Bottom line, Lomborg is eschewing classic development aid in favor of freer global trade. The calculations from Copenhagen claim that more free trade would lift 160 million people worldwide out of extreme poverty and make each of the currently more than 7 billion inhabitants of planet Earth an average of 10 percent richer. The whole thing sounds scientific and sensible and a little bit dry, particularly for work that ultimately is about life and death. But Lomborg says he found many of his results difficult to stomach. Like nixing the fight against HIV/AIDS. It costs $1,000 to save one person from malaria; protecting that same person from HIV would cost an astounding $10,000. “Do we save one person for $10,000 or 10 for $100?” Lomborg asks. “Economists should not make this decision, and economists should not rule the world,” he continues, saying they should illuminate instead what social action costs and what benefits it generates.
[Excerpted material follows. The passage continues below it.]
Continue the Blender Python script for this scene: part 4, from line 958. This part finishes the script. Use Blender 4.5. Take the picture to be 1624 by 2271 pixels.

To be sure, Lomborg’s approach has vocal critics. Sachs, for one, accuses Lomborg and his posse of Nobel Prize winners of being naive — he thinks winning over as wide a coalition of countries as possible is what’s most important. Peter Newell, professor of international relations at the University of Sussex, says, “The onus should be on Lomborg to explain which of those areas does not deserve global attention and support.” Paloma Durán, director of the Sustainable Development Goals Fund, which is part of the U.N. Development Program, points to “the beauty of sustainable development” as something that incorporates the economic, social and environmental dimensions of development. “The more I read the document,” she says, “the more I realize there are no targets that shouldn’t be there.”

Lomborg is undeterred. Hundreds of millions of people in China have left extreme poverty behind them in the past 30 years, a process that is unique in the history of mankind, he says. To him, free trade is the ticket.